*Task to carry out:* Print the listing below from its opening line through the line holding "COL = scene.collection", both ends included.
::::::
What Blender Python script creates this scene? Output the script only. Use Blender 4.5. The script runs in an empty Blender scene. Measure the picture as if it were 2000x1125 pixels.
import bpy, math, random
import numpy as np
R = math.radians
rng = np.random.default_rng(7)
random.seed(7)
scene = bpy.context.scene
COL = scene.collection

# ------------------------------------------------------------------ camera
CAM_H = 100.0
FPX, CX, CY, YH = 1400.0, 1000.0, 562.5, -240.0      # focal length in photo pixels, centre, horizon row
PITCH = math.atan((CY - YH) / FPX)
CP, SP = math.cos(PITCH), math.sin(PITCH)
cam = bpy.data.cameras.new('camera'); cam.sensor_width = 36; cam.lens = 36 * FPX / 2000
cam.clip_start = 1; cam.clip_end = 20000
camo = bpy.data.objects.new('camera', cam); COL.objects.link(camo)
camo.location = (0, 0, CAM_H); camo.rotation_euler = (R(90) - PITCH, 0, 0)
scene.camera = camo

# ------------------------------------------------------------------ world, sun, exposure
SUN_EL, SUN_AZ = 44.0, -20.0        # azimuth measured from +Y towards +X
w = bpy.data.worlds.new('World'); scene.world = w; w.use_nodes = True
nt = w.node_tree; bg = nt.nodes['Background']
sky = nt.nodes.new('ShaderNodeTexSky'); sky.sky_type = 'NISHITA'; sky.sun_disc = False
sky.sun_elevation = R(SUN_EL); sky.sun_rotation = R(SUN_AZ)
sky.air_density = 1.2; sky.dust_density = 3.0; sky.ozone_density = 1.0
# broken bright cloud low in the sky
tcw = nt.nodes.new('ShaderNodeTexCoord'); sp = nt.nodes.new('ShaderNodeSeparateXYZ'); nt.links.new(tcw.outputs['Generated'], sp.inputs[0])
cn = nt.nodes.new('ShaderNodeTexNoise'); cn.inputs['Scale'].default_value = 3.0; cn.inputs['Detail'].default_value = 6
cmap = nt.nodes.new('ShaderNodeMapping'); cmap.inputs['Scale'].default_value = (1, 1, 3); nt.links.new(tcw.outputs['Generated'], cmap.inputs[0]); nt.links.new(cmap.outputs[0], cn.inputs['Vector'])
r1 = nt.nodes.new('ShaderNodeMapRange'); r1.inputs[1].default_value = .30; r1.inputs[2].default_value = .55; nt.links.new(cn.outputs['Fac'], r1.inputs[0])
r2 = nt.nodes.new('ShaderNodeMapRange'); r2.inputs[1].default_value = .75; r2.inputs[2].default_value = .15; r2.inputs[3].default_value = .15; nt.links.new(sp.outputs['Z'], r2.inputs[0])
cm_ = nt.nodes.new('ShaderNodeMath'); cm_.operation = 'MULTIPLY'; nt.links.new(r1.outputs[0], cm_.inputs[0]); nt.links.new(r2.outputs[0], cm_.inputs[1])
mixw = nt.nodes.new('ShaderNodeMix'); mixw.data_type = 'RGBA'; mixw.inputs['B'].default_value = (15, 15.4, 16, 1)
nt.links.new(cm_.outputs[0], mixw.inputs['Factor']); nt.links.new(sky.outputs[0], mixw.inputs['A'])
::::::
*Task solution:*
What Blender Python script creates this scene? Output the script only. Use Blender 4.5. The script runs in an empty Blender scene. Measure the picture as if it were 2000x1125 pixels.
import bpy, math, random
import numpy as np
R = math.radians
rng = np.random.default_rng(7)
random.seed(7)
scene = bpy.context.scene
COL = scene.collection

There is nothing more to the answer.